### Material for the task
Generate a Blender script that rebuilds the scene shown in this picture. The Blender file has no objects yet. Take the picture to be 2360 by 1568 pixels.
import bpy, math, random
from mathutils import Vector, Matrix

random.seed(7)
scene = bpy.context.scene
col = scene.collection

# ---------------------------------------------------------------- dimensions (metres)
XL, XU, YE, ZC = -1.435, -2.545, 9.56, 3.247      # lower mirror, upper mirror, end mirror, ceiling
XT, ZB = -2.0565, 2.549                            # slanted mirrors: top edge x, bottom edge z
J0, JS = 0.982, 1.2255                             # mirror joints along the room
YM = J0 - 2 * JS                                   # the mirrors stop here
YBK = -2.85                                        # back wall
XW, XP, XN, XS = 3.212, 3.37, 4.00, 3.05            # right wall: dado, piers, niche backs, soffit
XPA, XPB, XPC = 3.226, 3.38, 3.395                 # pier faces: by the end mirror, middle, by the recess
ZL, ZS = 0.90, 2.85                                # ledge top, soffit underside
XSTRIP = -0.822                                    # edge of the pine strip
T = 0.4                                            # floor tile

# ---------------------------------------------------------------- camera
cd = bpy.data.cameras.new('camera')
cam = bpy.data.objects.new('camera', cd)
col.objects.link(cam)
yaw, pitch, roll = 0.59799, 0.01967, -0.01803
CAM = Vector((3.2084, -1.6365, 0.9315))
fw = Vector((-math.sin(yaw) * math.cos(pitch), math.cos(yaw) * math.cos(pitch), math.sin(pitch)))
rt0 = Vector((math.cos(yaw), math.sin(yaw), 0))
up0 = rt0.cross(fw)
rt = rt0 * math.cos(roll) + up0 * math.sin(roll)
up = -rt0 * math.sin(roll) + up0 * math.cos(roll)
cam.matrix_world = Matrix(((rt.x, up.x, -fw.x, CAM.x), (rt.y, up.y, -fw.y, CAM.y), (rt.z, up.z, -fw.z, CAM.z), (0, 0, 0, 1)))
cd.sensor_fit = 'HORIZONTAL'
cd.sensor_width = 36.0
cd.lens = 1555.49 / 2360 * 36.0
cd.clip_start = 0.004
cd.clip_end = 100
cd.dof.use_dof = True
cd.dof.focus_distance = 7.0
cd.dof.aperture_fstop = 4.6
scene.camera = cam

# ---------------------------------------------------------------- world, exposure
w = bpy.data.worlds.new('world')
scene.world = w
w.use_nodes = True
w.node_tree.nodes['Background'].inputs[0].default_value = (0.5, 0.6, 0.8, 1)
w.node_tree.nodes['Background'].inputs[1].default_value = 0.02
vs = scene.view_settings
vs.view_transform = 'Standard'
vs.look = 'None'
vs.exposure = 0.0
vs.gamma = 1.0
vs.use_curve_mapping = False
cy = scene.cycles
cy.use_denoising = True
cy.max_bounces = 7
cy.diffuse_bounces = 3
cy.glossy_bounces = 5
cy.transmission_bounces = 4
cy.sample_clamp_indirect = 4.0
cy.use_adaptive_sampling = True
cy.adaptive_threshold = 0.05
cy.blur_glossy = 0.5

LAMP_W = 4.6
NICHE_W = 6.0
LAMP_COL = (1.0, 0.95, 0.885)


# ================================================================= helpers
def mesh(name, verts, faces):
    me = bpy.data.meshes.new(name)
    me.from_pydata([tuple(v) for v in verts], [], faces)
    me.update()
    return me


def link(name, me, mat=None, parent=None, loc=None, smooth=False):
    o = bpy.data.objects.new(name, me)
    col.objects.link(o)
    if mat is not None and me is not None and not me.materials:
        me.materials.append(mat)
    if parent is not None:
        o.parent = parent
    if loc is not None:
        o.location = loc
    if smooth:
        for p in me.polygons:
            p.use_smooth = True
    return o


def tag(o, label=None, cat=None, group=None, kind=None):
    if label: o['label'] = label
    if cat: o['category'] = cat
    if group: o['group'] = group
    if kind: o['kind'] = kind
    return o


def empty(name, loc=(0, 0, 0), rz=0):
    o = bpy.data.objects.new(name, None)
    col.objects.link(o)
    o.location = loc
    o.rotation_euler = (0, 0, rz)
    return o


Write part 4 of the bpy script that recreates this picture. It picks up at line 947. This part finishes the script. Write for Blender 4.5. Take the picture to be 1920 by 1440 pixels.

### Stated problem
Above are the records; retype them all without a single difference.

### Response to this exercise
Generate a Blender script that rebuilds the scene shown in this picture. The Blender file has no objects yet. Take the picture to be 2360 by 1568 pixels.
import bpy, math, random
from mathutils import Vector, Matrix

random.seed(7)
scene = bpy.context.scene
col = scene.collection

# ---------------------------------------------------------------- dimensions (metres)
XL, XU, YE, ZC = -1.435, -2.545, 9.56, 3.247      # lower mirror, upper mirror, end mirror, ceiling
XT, ZB = -2.0565, 2.549                            # slanted mirrors: top edge x, bottom edge z
J0, JS = 0.982, 1.2255                             # mirror joints along the room
YM = J0 - 2 * JS                                   # the mirrors stop here
YBK = -2.85                                        # back wall
XW, XP, XN, XS = 3.212, 3.37, 4.00, 3.05            # right wall: dado, piers, niche backs, soffit
XPA, XPB, XPC = 3.226, 3.38, 3.395                 # pier faces: by the end mirror, middle, by the recess
ZL, ZS = 0.90, 2.85                                # ledge top, soffit underside
XSTRIP = -0.822                                    # edge of the pine strip
T = 0.4                                            # floor tile

# ---------------------------------------------------------------- camera
cd = bpy.data.cameras.new('camera')
cam = bpy.data.objects.new('camera', cd)
col.objects.link(cam)
yaw, pitch, roll = 0.59799, 0.01967, -0.01803
CAM = Vector((3.2084, -1.6365, 0.9315))
fw = Vector((-math.sin(yaw) * math.cos(pitch), math.cos(yaw) * math.cos(pitch), math.sin(pitch)))
rt0 = Vector((math.cos(yaw), math.sin(yaw), 0))
up0 = rt0.cross(fw)
rt = rt0 * math.cos(roll) + up0 * math.sin(roll)
up = -rt0 * math.sin(roll) + up0 * math.cos(roll)
cam.matrix_world = Matrix(((rt.x, up.x, -fw.x, CAM.x), (rt.y, up.y, -fw.y, CAM.y), (rt.z, up.z, -fw.z, CAM.z), (0, 0, 0, 1)))
cd.sensor_fit = 'HORIZONTAL'
cd.sensor_width = 36.0
cd.lens = 1555.49 / 2360 * 36.0
cd.clip_start = 0.004
cd.clip_end = 100
cd.dof.use_dof = True
cd.dof.focus_distance = 7.0
cd.dof.aperture_fstop = 4.6
scene.camera = cam

# ---------------------------------------------------------------- world, exposure
w = bpy.data.worlds.new('world')
scene.world = w
w.use_nodes = True
w.node_tree.nodes['Background'].inputs[0].default_value = (0.5, 0.6, 0.8, 1)
w.node_tree.nodes['Background'].inputs[1].default_value = 0.02
vs = scene.view_settings
vs.view_transform = 'Standard'
vs.look = 'None'
vs.exposure = 0.0
vs.gamma = 1.0
vs.use_curve_mapping = False
cy = scene.cycles
cy.use_denoising = True
cy.max_bounces = 7
cy.diffuse_bounces = 3
cy.glossy_bounces = 5
cy.transmission_bounces = 4
cy.sample_clamp_indirect = 4.0
cy.use_adaptive_sampling = True
cy.adaptive_threshold = 0.05
cy.blur_glossy = 0.5

LAMP_W = 4.6
NICHE_W = 6.0
LAMP_COL = (1.0, 0.95, 0.885)


# ================================================================= helpers
def mesh(name, verts, faces):
    me = bpy.data.meshes.new(name)
    me.from_pydata([tuple(v) for v in verts], [], faces)
    me.update()
    return me


def link(name, me, mat=None, parent=None, loc=None, smooth=False):
    o = bpy.data.objects.new(name, me)
    col.objects.link(o)
    if mat is not None and me is not None and not me.materials:
        me.materials.append(mat)
    if parent is not None:
        o.parent = parent
    if loc is not None:
        o.location = loc
    if smooth:
        for p in me.polygons:
            p.use_smooth = True
    return o


def tag(o, label=None, cat=None, group=None, kind=None):
    if label: o['label'] = label
    if cat: o['category'] = cat
    if group: o['group'] = group
    if kind: o['kind'] = kind
    return o


def empty(name, loc=(0, 0, 0), rz=0):
    o = bpy.data.objects.new(name, None)
    col.objects.link(o)
    o.location = loc
    o.rotation_euler = (0, 0, rz)
    return o


Write part 4 of the bpy script that recreates this picture. It picks up at line 947. This part finishes the script. Write for Blender 4.5. Take the picture to be 1920 by 1440 pixels.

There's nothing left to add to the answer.